Tuesday, January 19, 2021

Cyber Security | What is Social Engineering

 Social Engineering

When any personal information is deceitfully collected from someone rather than technical hacking, it is called social engineering. Techniques used for social engineering are as below;

  • A phishing attack 
  • Phone spoofing or SMS Spoofing

Social engineering has proven a very effective way for a attacker to get in to your organization or network. Once a social engineer has a trusted employee's password, he can simply log in and snoop around for sensitive data. With an access card or code in order to physically get inside a facility, the criminal can access data, steal assets or even harm people.

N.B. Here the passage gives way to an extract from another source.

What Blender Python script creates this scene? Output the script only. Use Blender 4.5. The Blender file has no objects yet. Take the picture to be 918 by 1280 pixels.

A good way to get a sense of what social engineering tactics you should look out for is to know about what's been used in the past.

Offer something sweet, Fake it till the successful, Act like you are in charge, 

Tips to avoid Social Engineering;

  • Train yourself or conduct security awareness drive.
  • Brief any attack suspect to peers or friends.
  • Test phishing reporting reporting system and incident management.

 The social engineering attacks can be grouped into three types:

  • Human-based
  • Mobile-based
  • Computer-base
Human-Based Attacks:

They may act as a legitimate user and request for information or they pose as a higher authority and may ask for sensitive information. They try to gather sensitive and confidential details.

Tailgating: When an authorized person arrives into a restricted area, the unauthorized person also enters the restricted AREA without the employee’s knowledge.

Piggybacking: Here the attacker may pose as an employee and ask the authorized employee to allow him to enter along with him. He may give fake reasons like he forgot his smart badge, etc.

Dumpster Diving: Any confidential or sensitive document should be properly shredded before disposed into the dustbin. If not, an attacker may just look into the dustbin to access the confidential information.

Eavesdropping: Unauthorized listening to conversations thereby collecting important data is called as eavesdropping.

Shoulder surfing: It is a direct observation technique like looking over someone’s shoulder to know the sensitive information like password, pin numbers, etc.